• Excerpted records:
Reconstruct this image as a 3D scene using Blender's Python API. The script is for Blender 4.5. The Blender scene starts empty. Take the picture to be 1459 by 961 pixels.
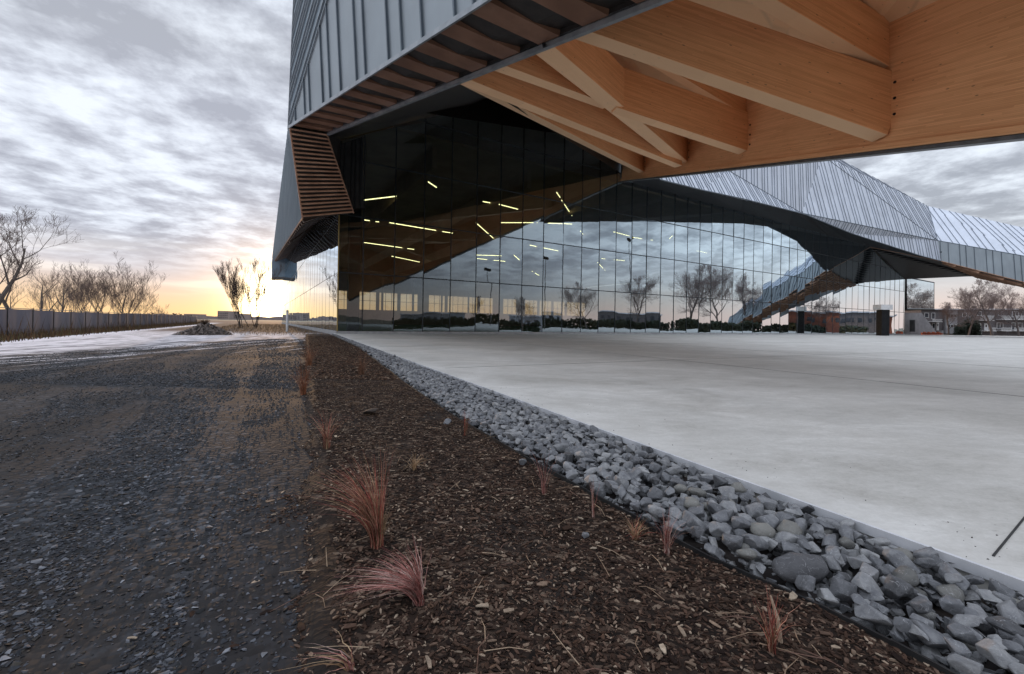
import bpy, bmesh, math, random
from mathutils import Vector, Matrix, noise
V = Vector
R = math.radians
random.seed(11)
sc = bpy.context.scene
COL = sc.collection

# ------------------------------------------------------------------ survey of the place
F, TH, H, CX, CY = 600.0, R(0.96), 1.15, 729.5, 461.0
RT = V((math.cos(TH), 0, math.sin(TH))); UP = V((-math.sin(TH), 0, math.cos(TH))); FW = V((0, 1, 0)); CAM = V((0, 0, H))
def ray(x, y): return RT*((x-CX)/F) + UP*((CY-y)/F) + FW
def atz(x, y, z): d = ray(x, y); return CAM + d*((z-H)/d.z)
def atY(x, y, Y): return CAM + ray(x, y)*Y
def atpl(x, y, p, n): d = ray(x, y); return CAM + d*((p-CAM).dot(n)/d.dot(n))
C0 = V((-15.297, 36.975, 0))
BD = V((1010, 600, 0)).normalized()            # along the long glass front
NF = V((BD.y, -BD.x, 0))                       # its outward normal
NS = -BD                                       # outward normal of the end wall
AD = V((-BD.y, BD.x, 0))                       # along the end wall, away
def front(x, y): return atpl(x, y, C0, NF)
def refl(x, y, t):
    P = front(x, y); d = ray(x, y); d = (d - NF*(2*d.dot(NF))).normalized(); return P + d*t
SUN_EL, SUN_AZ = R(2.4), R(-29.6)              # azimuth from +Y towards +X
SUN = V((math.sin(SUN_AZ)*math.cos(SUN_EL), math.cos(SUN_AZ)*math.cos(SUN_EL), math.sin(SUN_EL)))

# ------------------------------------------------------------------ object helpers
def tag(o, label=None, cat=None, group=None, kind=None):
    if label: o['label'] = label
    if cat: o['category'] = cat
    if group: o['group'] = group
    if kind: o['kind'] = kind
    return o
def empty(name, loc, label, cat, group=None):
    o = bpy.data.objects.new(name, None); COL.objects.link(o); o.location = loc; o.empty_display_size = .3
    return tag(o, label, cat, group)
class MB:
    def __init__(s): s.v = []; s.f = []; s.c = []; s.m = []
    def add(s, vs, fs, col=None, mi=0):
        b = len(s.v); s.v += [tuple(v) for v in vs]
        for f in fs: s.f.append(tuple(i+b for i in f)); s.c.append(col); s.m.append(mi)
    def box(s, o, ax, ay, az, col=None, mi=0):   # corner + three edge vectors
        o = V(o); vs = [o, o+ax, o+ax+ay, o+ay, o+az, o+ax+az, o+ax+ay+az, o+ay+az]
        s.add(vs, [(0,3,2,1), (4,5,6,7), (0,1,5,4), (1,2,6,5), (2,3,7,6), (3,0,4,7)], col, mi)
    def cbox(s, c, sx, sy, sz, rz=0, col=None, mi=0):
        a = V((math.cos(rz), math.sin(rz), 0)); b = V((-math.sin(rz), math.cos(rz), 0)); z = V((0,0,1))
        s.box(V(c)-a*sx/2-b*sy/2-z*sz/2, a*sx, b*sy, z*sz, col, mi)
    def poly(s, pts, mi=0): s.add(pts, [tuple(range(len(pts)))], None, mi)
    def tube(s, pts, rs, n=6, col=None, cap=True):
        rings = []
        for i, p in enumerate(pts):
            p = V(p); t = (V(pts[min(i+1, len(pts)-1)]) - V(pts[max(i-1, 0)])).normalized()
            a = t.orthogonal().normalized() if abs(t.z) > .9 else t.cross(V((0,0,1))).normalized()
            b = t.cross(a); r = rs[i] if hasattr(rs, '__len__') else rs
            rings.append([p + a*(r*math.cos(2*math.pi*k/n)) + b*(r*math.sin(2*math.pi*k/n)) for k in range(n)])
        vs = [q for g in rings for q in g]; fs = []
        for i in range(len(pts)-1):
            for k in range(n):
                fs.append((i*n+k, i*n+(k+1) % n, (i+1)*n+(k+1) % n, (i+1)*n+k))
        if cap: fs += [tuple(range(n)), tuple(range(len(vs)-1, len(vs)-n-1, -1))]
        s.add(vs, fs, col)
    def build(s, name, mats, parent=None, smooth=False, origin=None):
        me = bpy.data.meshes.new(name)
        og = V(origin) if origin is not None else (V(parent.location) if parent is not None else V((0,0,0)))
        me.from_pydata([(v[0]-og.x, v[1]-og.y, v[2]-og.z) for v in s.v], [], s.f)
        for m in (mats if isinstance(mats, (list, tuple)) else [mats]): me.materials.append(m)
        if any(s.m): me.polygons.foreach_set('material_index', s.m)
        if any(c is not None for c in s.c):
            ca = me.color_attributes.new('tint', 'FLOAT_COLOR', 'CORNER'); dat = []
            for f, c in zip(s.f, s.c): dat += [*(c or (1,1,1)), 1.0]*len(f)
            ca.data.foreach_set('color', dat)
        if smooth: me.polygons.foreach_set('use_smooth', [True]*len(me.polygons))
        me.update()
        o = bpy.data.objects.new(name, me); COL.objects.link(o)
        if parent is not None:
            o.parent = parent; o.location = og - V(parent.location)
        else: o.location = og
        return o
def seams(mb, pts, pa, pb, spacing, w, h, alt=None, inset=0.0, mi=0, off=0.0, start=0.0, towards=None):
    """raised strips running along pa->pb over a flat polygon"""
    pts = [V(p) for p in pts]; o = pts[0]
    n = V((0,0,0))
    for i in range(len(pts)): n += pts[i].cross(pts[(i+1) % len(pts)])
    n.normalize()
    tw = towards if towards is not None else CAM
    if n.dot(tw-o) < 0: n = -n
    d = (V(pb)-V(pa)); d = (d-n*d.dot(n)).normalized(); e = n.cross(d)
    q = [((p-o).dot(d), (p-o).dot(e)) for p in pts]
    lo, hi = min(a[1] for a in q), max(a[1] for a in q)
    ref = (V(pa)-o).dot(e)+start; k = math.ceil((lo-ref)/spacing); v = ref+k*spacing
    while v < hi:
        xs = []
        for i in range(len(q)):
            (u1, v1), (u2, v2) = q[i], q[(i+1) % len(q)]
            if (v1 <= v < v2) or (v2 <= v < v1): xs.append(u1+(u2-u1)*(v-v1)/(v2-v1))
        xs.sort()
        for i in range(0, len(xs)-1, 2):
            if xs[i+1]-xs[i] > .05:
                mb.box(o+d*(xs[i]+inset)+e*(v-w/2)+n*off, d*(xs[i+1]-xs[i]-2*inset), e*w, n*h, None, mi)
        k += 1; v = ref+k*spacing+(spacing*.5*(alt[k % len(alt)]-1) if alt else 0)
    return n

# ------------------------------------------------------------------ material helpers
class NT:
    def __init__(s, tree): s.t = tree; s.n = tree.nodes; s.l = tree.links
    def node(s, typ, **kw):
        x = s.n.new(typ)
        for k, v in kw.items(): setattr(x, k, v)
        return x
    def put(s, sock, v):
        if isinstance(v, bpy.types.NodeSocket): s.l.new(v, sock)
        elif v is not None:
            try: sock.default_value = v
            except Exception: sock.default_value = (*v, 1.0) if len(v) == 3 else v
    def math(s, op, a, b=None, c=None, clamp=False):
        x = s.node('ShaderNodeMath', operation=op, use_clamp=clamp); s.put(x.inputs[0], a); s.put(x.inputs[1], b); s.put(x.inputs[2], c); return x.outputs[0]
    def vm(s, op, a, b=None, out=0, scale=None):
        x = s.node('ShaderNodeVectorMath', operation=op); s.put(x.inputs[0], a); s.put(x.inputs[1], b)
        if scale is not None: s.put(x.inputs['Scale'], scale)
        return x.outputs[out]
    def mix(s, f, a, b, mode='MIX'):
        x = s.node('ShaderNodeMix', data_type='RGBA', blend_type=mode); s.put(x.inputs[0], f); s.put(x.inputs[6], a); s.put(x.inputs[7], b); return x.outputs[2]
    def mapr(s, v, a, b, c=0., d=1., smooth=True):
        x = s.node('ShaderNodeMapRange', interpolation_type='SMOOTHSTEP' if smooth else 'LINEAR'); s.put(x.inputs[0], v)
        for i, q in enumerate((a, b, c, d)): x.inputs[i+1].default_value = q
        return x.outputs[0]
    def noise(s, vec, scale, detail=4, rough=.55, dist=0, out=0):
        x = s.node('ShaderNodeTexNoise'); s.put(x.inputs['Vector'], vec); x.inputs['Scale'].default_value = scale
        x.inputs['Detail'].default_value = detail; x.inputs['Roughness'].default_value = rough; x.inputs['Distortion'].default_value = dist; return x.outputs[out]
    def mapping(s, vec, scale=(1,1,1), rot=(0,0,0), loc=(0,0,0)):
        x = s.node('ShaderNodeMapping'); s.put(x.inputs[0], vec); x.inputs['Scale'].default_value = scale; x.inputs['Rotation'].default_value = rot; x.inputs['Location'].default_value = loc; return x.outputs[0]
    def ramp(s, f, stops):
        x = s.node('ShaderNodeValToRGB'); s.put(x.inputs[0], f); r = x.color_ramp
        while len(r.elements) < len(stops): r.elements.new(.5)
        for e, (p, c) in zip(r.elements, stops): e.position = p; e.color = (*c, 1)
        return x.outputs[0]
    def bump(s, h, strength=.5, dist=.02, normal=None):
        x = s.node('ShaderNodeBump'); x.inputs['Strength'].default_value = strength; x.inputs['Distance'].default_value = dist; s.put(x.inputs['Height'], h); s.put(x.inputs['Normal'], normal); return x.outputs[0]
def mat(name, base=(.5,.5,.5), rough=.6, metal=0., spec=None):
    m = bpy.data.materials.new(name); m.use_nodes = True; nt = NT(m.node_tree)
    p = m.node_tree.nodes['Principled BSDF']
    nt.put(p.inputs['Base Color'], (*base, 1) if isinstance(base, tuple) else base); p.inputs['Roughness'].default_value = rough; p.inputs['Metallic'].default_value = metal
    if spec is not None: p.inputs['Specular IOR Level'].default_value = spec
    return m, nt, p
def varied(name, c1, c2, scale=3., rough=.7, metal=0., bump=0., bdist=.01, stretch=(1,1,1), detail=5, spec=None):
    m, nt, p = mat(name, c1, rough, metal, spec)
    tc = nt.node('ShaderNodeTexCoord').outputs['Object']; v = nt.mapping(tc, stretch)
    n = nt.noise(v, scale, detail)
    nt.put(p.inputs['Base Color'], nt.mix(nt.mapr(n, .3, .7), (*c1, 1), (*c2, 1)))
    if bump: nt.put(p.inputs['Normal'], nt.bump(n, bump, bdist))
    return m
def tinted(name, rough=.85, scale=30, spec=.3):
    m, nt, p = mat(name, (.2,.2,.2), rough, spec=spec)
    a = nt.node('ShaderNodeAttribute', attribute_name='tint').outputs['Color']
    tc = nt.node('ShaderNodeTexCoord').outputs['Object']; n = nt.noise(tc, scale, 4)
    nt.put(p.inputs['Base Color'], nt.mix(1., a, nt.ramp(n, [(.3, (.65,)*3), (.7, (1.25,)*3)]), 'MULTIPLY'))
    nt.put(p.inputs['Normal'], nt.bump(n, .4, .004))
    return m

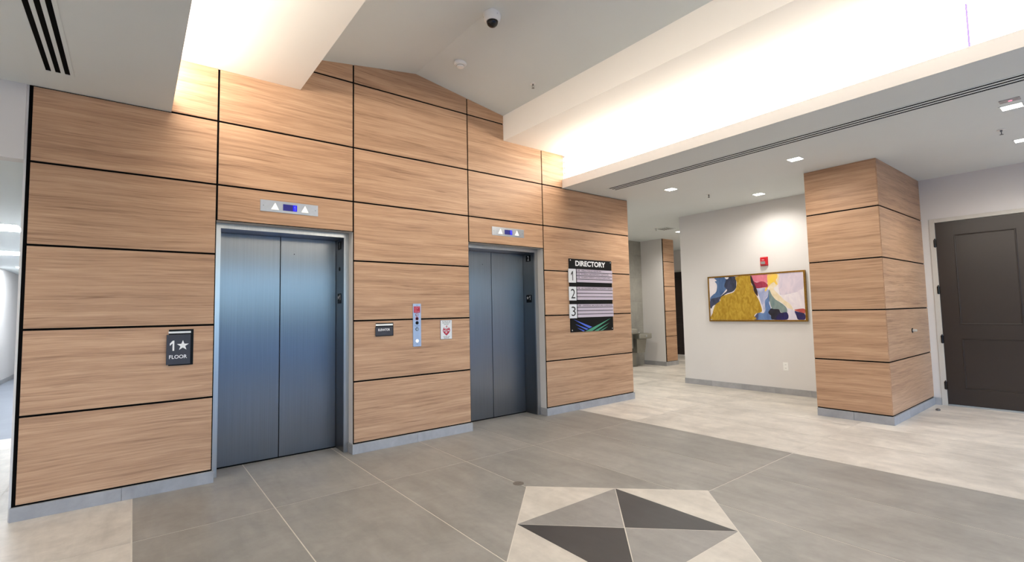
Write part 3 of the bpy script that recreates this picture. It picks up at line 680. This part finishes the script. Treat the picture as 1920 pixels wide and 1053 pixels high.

• What is required:
In the data above, please extract the lines from the first one through the line with "COL = sc.collection", exactly, and keep pictures out.

• The reply:
Reconstruct this image as a 3D scene using Blender's Python API. The script is for Blender 4.5. The Blender scene starts empty. Take the picture to be 1459 by 961 pixels.
import bpy, bmesh, math, random
from mathutils import Vector, Matrix, noise
V = Vector
R = math.radians
random.seed(11)
sc = bpy.context.scene
COL = sc.collection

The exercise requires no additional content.